## TASK REQUIREMENTS
Return the lines exactly as they stand, from the first of the material through the line containing "rnd = random.Random(7)".

## DATA
-.-.-
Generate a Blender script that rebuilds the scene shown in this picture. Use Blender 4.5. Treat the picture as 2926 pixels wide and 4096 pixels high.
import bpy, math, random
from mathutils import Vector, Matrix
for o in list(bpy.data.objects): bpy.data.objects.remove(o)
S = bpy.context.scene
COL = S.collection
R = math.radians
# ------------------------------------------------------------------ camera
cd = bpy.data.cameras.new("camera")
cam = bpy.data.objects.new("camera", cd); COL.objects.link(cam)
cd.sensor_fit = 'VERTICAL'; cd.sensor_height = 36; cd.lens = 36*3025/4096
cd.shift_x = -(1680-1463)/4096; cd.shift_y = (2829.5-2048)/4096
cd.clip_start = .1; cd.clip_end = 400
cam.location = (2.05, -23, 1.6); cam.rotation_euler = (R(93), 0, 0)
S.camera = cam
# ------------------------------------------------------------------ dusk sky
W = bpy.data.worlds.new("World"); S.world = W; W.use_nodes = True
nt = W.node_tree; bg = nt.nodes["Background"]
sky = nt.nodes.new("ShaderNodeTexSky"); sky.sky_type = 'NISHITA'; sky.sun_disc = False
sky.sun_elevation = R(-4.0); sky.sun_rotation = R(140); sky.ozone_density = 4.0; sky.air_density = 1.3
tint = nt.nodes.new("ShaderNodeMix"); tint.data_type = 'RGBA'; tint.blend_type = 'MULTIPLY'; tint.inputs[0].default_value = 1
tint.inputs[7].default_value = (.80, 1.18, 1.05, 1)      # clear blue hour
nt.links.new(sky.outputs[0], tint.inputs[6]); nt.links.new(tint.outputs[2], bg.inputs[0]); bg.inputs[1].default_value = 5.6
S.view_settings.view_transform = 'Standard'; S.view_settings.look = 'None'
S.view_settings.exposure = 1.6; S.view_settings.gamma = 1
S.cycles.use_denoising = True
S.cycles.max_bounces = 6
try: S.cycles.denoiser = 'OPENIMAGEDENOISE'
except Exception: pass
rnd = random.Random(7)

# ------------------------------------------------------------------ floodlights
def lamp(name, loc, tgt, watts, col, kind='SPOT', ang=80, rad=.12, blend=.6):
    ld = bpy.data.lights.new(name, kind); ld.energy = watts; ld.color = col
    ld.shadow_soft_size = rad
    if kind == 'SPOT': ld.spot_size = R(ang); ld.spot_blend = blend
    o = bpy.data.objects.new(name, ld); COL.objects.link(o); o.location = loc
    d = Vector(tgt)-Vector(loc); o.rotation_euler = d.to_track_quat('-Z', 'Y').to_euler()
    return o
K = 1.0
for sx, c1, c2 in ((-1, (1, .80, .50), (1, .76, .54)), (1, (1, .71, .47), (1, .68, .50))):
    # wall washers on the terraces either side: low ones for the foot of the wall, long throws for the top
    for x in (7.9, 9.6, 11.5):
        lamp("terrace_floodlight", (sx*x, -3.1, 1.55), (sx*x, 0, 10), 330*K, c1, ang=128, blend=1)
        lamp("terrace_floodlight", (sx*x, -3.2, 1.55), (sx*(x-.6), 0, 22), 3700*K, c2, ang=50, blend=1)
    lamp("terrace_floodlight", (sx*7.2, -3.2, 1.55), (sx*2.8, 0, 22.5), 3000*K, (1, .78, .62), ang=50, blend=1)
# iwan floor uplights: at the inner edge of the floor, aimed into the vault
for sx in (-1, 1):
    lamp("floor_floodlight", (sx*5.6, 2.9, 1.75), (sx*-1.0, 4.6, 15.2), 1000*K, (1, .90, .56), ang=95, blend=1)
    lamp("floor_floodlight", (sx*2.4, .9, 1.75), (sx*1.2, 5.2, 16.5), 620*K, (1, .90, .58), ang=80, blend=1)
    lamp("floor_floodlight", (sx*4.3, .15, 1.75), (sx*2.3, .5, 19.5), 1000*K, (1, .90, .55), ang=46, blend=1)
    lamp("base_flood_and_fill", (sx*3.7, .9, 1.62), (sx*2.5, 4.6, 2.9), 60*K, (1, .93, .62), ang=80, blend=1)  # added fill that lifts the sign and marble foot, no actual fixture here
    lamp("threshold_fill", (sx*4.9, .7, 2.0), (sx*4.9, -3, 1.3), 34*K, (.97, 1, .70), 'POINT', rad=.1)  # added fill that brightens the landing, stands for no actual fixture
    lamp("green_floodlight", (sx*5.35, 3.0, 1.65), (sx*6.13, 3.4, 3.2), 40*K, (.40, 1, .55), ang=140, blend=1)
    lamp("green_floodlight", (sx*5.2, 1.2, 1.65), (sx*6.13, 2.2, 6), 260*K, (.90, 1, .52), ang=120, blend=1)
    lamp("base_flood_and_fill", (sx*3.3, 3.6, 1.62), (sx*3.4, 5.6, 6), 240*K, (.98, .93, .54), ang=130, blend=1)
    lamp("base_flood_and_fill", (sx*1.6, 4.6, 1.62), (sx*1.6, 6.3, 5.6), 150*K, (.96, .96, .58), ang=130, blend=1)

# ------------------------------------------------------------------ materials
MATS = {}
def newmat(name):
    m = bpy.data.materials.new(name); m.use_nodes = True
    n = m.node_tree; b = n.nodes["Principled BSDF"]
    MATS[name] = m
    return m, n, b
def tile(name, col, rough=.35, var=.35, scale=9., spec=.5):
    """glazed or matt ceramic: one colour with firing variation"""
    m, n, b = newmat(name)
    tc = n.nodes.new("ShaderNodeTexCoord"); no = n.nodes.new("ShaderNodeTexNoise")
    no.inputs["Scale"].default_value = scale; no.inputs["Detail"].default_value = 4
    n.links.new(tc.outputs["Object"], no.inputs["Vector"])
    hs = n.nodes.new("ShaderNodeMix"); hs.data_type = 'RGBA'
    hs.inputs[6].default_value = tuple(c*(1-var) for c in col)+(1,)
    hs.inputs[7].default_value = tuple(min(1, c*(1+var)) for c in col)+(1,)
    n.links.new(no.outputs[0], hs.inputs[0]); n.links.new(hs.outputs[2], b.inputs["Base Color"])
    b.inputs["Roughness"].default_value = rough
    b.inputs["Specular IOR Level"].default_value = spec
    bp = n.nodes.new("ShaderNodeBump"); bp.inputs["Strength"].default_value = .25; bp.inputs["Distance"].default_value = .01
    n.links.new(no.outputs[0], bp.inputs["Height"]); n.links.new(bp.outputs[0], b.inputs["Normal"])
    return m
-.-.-
## FINAL ANSWER
Generate a Blender script that rebuilds the scene shown in this picture. Use Blender 4.5. Treat the picture as 2926 pixels wide and 4096 pixels high.
import bpy, math, random
from mathutils import Vector, Matrix
for o in list(bpy.data.objects): bpy.data.objects.remove(o)
S = bpy.context.scene
COL = S.collection
R = math.radians
# ------------------------------------------------------------------ camera
cd = bpy.data.cameras.new("camera")
cam = bpy.data.objects.new("camera", cd); COL.objects.link(cam)
cd.sensor_fit = 'VERTICAL'; cd.sensor_height = 36; cd.lens = 36*3025/4096
cd.shift_x = -(1680-1463)/4096; cd.shift_y = (2829.5-2048)/4096
cd.clip_start = .1; cd.clip_end = 400
cam.location = (2.05, -23, 1.6); cam.rotation_euler = (R(93), 0, 0)
S.camera = cam
# ------------------------------------------------------------------ dusk sky
W = bpy.data.worlds.new("World"); S.world = W; W.use_nodes = True
nt = W.node_tree; bg = nt.nodes["Background"]
sky = nt.nodes.new("ShaderNodeTexSky"); sky.sky_type = 'NISHITA'; sky.sun_disc = False
sky.sun_elevation = R(-4.0); sky.sun_rotation = R(140); sky.ozone_density = 4.0; sky.air_density = 1.3
tint = nt.nodes.new("ShaderNodeMix"); tint.data_type = 'RGBA'; tint.blend_type = 'MULTIPLY'; tint.inputs[0].default_value = 1
tint.inputs[7].default_value = (.80, 1.18, 1.05, 1)      # clear blue hour
nt.links.new(sky.outputs[0], tint.inputs[6]); nt.links.new(tint.outputs[2], bg.inputs[0]); bg.inputs[1].default_value = 5.6
S.view_settings.view_transform = 'Standard'; S.view_settings.look = 'None'
S.view_settings.exposure = 1.6; S.view_settings.gamma = 1
S.cycles.use_denoising = True
S.cycles.max_bounces = 6
try: S.cycles.denoiser = 'OPENIMAGEDENOISE'
except Exception: pass
rnd = random.Random(7)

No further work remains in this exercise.